After making pots, I ride my bike, and head straight to the beach and watch the locals play with their skimboards. They run fast, drop their boards, hop on them, and slide on the shallow part of the sea. Their good and I am envious. For now, biking, walking, and swimming are my exercise routine.  I enjoy my afternoon as I ride my bike through the barrio, waving at locals whom I’ve known since I was a kid. One afternoon, two dogs try to chase me.  I pedaled my bike as fast as I could and got away safely. Who says spinning class in the gym is fast?Try being chased by two dogs!

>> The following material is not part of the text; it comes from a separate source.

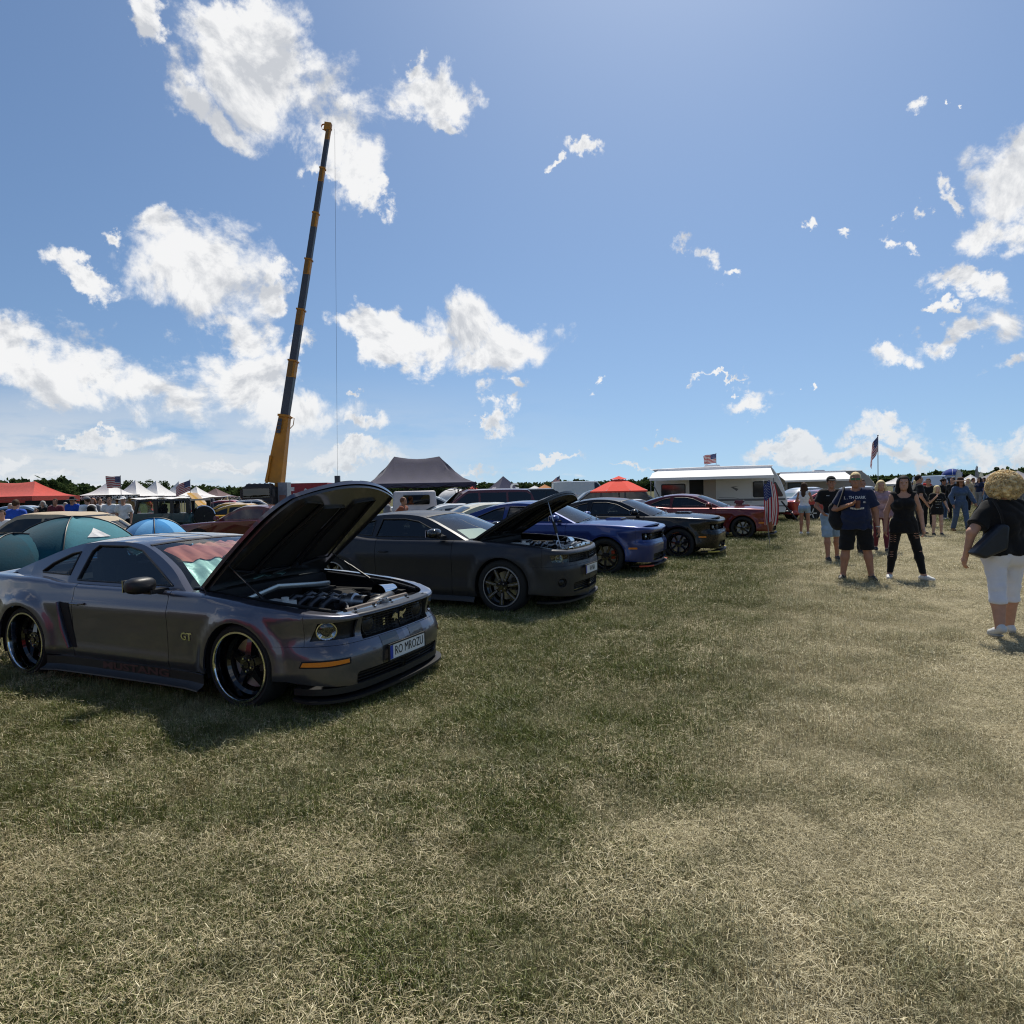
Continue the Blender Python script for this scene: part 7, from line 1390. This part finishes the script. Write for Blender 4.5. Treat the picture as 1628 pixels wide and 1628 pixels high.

It’s fun to see the locals enjoy their daily exercise! Without any gym membership to pay for monthly, they are able to run, bike, skate, skim, surf, play billiards, tennis, and basketball, all for free! Life here is simple. But the locals are free to do what they want and they are good at it.

There are days when the strong rains could not be escaped.

One day, while looking for clay, we walked through rice paddies with waist-deep water. The sand between “sabangan” and the beach is not open yet. All I can do is to enjoy the company of the locals while laughing through the rain. One step, we’re on top of what may be, the walking path of farmers on the rice field. Another step would take us a few feet deep, and we often feel slimy things under our feet. Sometimes it feels like we’re stepping on clay. Across from us are tall pine trees. It seems like they are waiting for us to come closer to them. They protect us from the rain as soon as we finish crossing the rice field. We were all having fun as we cross one rice field to another. Clothes drenched in water and mud.

After looking for clay, we go back to the main road. All wet, we continue walking until we find a tricycle. We’re all hungry and ready for dinner. The rain continues to pour. With wet clothes, I sat right behind the tricycle driver and headed home. I look at the rice field where we crossed and I sensed a great kind of happiness that I haven’t felt in years. The happiness of being in a simple place with simple people. These bring me so much joy. I’m liking my province even more.

I arrived in Zambales during an inter-tropical depression. What a bad time, some might say. It’s the best time, I think. Clay doesn’t dry easily. I wait for days before I could even move a big piece off my marine plywood bat. Whenever I am frustrated in not being able to create anything, while waiting for a big piece to get dry, I head to the beach, which is five minutes away only from Villa Kiana Inn.

I have not seen Zambales this wet and I have never enjoyed the company of rain this much. I’ve never seen the waves this wild. I’ve never felt the wind this strong. I’ve only seen this town in the summertime. Now I am seeing it in a different season. I am longing to see the difference. I want to know if I will still like it. I am in love.

I came to San Narciso with a plan. After meeting the locals and hearing about their lives, what they are passionate about, and the interest they have in learning something new and creative, my own plans got divided into several parts. I got caught up by being with passionate people too. Who am I to resist their eagerness to play and interest in learning something new? Who am I not to impart what I know? Who am I not to support them in any way that I can? For the very first time, I start to think outside of myself. This is what Zambales has done to me and more.

My personal plans got shattered. This normally happens to me when I travel. As organized and as structured as I can be, I get my list of things to do, I crumpled the paper and threw it away. I know that greater things are about to happen. And just like broken pieces of pottery, the shards are all scattered. Shards of other people’s lives who are also sincere in what they do and what they can learn. Broken or whole, we have two things in common: the love for the sea and clay.